Te fietsen | week 21
restauratie

Nooit is een fiets schoner en mooier dan als het laatste onderdeel is gemonteerd, is afgesteld; en eindelijk de vingerafdrukken van het metaal kunnen worden geveegd. Even mag de fiets dan puur een object zijn. Terwijl het ding toch allereerst dient als transportmiddel.
Als het goed is telt straks wel de tocht, of de prestatie, maar moet de fiets onmerkbaar zijn functies hebben verricht.
Mijn oude Batavus Sprint rijdt nu weer zo strak en solide als in 1981, het jaar van de oorspronkelijke aanschaf. Daarvoor is wel een donorfiets opgeofferd, voor nogal wat onderdelen, en diende ik alsnog zakjes met losse kogeltjes aan te schaffen voor alle lagers.
Origineel is slechts nog het frame, de framepomp, de cups van het bracket en de trapas, en het balhoofdstel. Verder werd alles vervangen. Bovendien was het nodig om het frame te lakken. Er was roest onder de originele lak ontstaan, waardoor die bubbelde op nogal wat plaatsen. Wegschuren kon nog betrekkelijk makkelijk. Maar het frame eiste daarna wel nieuwe bescherming.
En natuurlijk kan zo’n restauratie eigenlijk niet uit. Om het geld, of de moeite. Zo bijzonder was het origineel niet — geen verzamelaar zou er iets voor gegeven hebben. En een nieuwe fiets is ook al snel een stuk lichter in gewicht.
Maar mij leerde het proces bijvoorbeeld veel over fietsen en hoe ze in elkaar zitten.
Bovendien is de fiets na alle moeite waarschijnlijk beter dan die ooit was. Zo ben ik blij dat bijvoorbeeld de remmen tegenwoordig een stuk krachtiger zijn dan ze in de jaren tachtig waren; en dat die goede remmen zelfs op oude fietsen passen.

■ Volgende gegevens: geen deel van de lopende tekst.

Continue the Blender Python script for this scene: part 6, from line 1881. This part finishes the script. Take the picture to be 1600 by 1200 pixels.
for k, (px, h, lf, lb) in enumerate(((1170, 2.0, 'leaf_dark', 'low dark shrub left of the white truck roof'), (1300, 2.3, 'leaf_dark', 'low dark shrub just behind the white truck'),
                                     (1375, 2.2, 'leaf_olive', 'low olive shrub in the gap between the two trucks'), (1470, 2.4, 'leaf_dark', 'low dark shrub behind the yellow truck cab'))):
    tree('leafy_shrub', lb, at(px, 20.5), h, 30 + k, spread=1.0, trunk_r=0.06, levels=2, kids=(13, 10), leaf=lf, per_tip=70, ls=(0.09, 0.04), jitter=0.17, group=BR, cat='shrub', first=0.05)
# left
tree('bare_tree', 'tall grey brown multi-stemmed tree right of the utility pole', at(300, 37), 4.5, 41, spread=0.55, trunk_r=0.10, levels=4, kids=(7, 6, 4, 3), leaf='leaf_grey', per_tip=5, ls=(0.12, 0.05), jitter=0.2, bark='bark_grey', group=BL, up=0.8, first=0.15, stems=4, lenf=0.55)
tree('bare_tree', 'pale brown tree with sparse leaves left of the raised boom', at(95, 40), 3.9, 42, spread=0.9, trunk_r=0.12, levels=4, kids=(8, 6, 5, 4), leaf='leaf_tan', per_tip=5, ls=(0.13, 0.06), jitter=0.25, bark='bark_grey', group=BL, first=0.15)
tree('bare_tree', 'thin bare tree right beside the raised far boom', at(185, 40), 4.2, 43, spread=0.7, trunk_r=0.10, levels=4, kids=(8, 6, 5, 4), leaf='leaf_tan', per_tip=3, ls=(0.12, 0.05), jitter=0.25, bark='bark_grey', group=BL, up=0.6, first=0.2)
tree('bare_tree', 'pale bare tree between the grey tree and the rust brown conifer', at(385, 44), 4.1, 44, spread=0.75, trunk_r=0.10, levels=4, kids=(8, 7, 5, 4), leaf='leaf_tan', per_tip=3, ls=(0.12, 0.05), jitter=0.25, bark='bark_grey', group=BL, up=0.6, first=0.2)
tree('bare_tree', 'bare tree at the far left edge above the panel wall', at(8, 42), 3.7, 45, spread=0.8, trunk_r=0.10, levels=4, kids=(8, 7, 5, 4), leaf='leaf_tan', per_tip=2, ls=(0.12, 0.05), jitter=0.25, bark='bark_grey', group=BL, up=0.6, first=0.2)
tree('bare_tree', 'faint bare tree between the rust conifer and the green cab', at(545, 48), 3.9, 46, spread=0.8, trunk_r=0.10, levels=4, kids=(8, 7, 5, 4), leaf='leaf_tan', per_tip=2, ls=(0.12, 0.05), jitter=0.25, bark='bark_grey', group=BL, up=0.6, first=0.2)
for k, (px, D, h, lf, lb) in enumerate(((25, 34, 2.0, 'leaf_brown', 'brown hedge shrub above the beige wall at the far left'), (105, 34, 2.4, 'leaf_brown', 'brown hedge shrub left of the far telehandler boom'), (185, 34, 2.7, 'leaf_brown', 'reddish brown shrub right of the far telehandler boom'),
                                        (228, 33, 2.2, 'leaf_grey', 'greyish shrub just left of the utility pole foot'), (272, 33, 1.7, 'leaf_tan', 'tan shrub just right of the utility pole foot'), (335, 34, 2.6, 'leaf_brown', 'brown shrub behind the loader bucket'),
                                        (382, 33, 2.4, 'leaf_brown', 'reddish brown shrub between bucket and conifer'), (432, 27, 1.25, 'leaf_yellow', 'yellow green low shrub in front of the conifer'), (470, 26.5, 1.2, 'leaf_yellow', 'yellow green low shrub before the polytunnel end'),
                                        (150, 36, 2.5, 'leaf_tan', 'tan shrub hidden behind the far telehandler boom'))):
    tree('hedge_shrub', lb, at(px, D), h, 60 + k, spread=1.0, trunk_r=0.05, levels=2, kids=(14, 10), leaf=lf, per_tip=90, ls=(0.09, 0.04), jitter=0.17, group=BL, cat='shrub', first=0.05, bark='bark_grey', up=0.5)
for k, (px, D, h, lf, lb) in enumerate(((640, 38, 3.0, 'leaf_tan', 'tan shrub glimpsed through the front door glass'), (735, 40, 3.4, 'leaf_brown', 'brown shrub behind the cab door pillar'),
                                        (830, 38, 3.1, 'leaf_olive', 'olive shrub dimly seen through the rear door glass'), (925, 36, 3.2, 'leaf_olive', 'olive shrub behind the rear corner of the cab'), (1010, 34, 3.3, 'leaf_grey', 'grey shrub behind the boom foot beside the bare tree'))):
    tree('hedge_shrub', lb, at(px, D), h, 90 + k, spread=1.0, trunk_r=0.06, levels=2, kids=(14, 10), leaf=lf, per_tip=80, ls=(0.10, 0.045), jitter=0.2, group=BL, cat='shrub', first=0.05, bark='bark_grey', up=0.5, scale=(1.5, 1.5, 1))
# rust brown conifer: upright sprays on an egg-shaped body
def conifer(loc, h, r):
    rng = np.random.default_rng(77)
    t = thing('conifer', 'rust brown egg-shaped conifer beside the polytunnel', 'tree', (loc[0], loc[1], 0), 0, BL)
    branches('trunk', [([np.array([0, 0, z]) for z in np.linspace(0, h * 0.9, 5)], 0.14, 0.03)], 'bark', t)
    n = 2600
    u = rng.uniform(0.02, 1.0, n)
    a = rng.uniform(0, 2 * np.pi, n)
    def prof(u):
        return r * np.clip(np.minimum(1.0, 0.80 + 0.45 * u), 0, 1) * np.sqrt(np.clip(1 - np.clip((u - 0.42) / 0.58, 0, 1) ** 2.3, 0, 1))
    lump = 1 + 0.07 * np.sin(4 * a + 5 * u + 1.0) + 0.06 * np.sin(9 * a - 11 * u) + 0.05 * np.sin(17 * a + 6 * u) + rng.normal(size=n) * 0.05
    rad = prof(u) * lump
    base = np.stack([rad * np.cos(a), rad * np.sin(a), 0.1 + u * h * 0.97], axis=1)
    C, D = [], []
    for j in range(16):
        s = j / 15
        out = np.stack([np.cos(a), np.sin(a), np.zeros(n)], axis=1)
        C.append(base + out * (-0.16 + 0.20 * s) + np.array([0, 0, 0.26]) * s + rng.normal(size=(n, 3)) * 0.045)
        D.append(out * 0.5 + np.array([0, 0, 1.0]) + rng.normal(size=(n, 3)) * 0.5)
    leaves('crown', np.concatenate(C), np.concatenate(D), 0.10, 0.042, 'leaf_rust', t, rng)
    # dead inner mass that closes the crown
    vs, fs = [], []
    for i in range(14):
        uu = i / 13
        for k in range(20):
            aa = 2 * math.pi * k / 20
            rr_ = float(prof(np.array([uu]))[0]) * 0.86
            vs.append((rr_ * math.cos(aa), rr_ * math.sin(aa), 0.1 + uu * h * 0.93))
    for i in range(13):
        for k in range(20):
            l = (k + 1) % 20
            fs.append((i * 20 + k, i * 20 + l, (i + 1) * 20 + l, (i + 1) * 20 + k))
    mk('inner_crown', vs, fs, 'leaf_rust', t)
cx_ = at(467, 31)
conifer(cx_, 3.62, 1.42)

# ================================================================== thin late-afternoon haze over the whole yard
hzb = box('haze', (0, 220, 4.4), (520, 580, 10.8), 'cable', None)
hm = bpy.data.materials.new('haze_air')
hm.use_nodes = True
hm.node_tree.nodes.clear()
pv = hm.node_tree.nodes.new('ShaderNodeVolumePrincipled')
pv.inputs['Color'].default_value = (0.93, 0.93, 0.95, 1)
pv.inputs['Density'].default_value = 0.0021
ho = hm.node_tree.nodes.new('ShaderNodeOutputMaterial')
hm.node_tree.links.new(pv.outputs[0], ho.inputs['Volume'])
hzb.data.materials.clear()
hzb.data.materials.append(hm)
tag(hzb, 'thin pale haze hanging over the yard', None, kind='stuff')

Waarbij de frames van oude stalen fietsen dan weer fijn de ruimte bieden om dikke banden te monteren, anders dan de racemonsters van tegenwoordig toelaten. En vette banden rijden aanzienlijk comfortabeler dan dunne harde racebandjes als het allemaal niet op racetempo hoeft.
Maar het meest opvallende aan mijn oude fiets is dat mijn ideeën over hoe een fiets eruit hoort te zien zijn veranderd. De dunne buisjes van de staande achtervork lijken nu wel heel erg iel, de voorvork zelfs belachelijk dun; helemaal door de dikke banden.
Zowiezo is vreemd dat pas bij een foto opvalt dat de voorvork zo relaxed is gemaakt dat de bovenbuis van het frame ‘sloping’ is, maar dan wel de andere kant op als tegenwoordig gebruikelijk. Terwijl de fiets toch ook zo al in de folder stond indertijd.